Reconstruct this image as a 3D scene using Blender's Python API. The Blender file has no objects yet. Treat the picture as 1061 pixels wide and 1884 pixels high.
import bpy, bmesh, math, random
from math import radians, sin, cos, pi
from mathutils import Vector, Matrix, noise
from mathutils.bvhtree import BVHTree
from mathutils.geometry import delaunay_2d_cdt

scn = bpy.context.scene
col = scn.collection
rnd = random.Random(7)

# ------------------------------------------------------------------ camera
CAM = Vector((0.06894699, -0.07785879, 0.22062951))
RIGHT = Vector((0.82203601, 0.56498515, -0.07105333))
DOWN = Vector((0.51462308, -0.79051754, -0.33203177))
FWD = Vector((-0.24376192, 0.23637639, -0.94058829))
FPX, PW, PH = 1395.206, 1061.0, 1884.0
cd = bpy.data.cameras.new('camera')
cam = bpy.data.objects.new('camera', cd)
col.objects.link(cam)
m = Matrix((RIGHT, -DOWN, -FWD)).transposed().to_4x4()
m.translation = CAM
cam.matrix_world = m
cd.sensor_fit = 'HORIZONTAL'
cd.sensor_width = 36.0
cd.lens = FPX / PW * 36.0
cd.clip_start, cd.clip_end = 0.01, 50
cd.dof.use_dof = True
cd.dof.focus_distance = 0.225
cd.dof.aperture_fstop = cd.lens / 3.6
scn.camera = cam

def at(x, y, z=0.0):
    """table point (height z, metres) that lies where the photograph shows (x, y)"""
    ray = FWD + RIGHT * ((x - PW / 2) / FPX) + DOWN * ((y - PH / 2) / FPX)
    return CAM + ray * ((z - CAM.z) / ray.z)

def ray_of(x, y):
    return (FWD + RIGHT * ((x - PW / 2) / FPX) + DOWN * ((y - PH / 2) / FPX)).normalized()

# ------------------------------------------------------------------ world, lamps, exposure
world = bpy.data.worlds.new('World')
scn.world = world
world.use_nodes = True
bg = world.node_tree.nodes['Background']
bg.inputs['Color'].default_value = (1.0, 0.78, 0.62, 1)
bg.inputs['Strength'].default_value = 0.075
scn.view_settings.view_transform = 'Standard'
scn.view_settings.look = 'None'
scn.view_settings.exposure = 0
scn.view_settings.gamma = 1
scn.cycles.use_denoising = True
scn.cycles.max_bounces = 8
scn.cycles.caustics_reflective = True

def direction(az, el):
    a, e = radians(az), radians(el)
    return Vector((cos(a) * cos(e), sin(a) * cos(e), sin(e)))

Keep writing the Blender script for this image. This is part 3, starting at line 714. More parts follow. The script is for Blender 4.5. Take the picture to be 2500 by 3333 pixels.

**TO DO:** Write out the records exactly, starting at the first line and stopping after the line that contains "scn.cycles.caustics_reflective = True".

**REPLY:**
Reconstruct this image as a 3D scene using Blender's Python API. The Blender file has no objects yet. Treat the picture as 1061 pixels wide and 1884 pixels high.
import bpy, bmesh, math, random
from math import radians, sin, cos, pi
from mathutils import Vector, Matrix, noise
from mathutils.bvhtree import BVHTree
from mathutils.geometry import delaunay_2d_cdt

scn = bpy.context.scene
col = scn.collection
rnd = random.Random(7)

# ------------------------------------------------------------------ camera
CAM = Vector((0.06894699, -0.07785879, 0.22062951))
RIGHT = Vector((0.82203601, 0.56498515, -0.07105333))
DOWN = Vector((0.51462308, -0.79051754, -0.33203177))
FWD = Vector((-0.24376192, 0.23637639, -0.94058829))
FPX, PW, PH = 1395.206, 1061.0, 1884.0
cd = bpy.data.cameras.new('camera')
cam = bpy.data.objects.new('camera', cd)
col.objects.link(cam)
m = Matrix((RIGHT, -DOWN, -FWD)).transposed().to_4x4()
m.translation = CAM
cam.matrix_world = m
cd.sensor_fit = 'HORIZONTAL'
cd.sensor_width = 36.0
cd.lens = FPX / PW * 36.0
cd.clip_start, cd.clip_end = 0.01, 50
cd.dof.use_dof = True
cd.dof.focus_distance = 0.225
cd.dof.aperture_fstop = cd.lens / 3.6
scn.camera = cam

def at(x, y, z=0.0):
    """table point (height z, metres) that lies where the photograph shows (x, y)"""
    ray = FWD + RIGHT * ((x - PW / 2) / FPX) + DOWN * ((y - PH / 2) / FPX)
    return CAM + ray * ((z - CAM.z) / ray.z)

def ray_of(x, y):
    return (FWD + RIGHT * ((x - PW / 2) / FPX) + DOWN * ((y - PH / 2) / FPX)).normalized()

# ------------------------------------------------------------------ world, lamps, exposure
world = bpy.data.worlds.new('World')
scn.world = world
world.use_nodes = True
bg = world.node_tree.nodes['Background']
bg.inputs['Color'].default_value = (1.0, 0.78, 0.62, 1)
bg.inputs['Strength'].default_value = 0.075
scn.view_settings.view_transform = 'Standard'
scn.view_settings.look = 'None'
scn.view_settings.exposure = 0
scn.view_settings.gamma = 1
scn.cycles.use_denoising = True
scn.cycles.max_bounces = 8
scn.cycles.caustics_reflective = True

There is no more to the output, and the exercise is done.